The crude oil futures contract traded on the Multi Commodity Exchange (MCX) tumbled about 6 per cent over the past week. It is currently trading near ₹4,960/barrel. A sharp fall in the global crude oil prices has dragged the MCX futures contract down.

The WTI crude oil ($80.5/barrel) has fallen below its important support at $83. The outlook is bearish and there is a strong possibility for it to decline further to $73.5.

Key resistances for the contract are at ₹5,200 and then at ₹5,270 – the 200-week moving average. As long as the contract trades below these levels a fall to ₹4,450 looks likely in the coming days.

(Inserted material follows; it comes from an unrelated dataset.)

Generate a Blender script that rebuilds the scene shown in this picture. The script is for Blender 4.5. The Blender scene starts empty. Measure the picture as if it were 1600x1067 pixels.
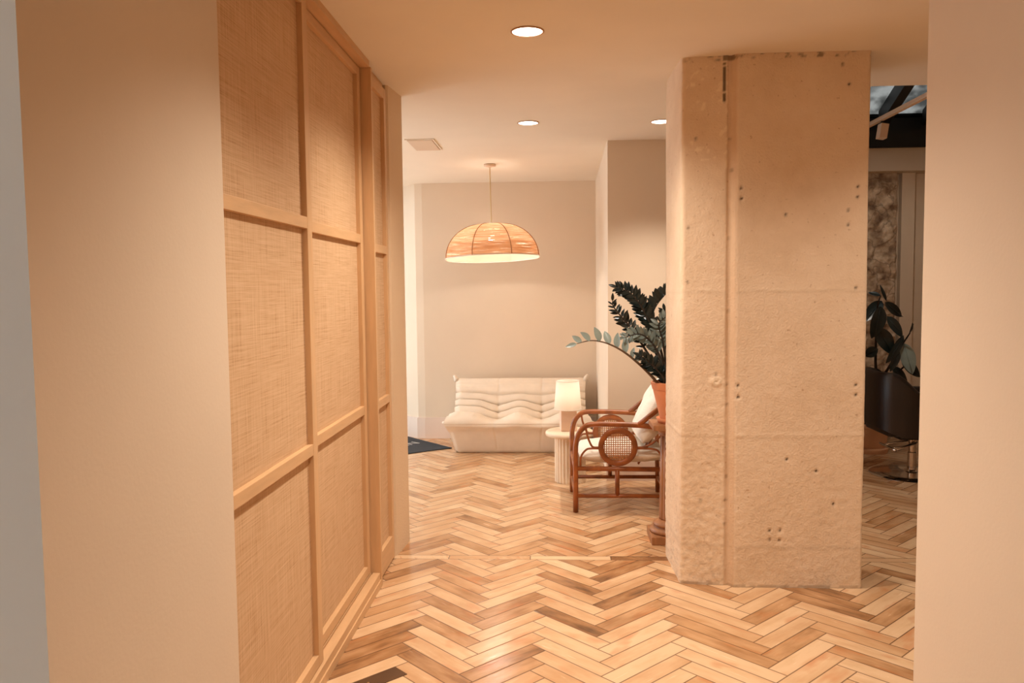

Traders with a short-term perspective can initiate fresh short position at current levels. Stop-loss can be kept at ₹5,280 for the target of ₹4,450.

Any intermediate rally to ₹5,100 and ₹5,200 can be used as a good opportunity to accumulate more short positions.

MCX-natural gas: The MCX-natural gas futures contract traded in the range between ₹234 and ₹239 per mmBtu in the past week. The contract is currently poised near the upper end of this range at ₹238.

With muted trading action over the past week, the view remains the same as mentioned in this column last week. Key trend line support is at ₹231.85 which can cushion any immediate fall. A reversal from this level can take the contract higher to ₹250 levels. Investors can hold on to the long positions taken last week.

Retain the stop-loss at ₹229 for the same target of ₹245.

The outlook will turn negative if the contract declines below ₹231.85. The next targets will be ₹229 and ₹226.

Note: The recommendations are based on technical analysis. There is a risk of loss in trading.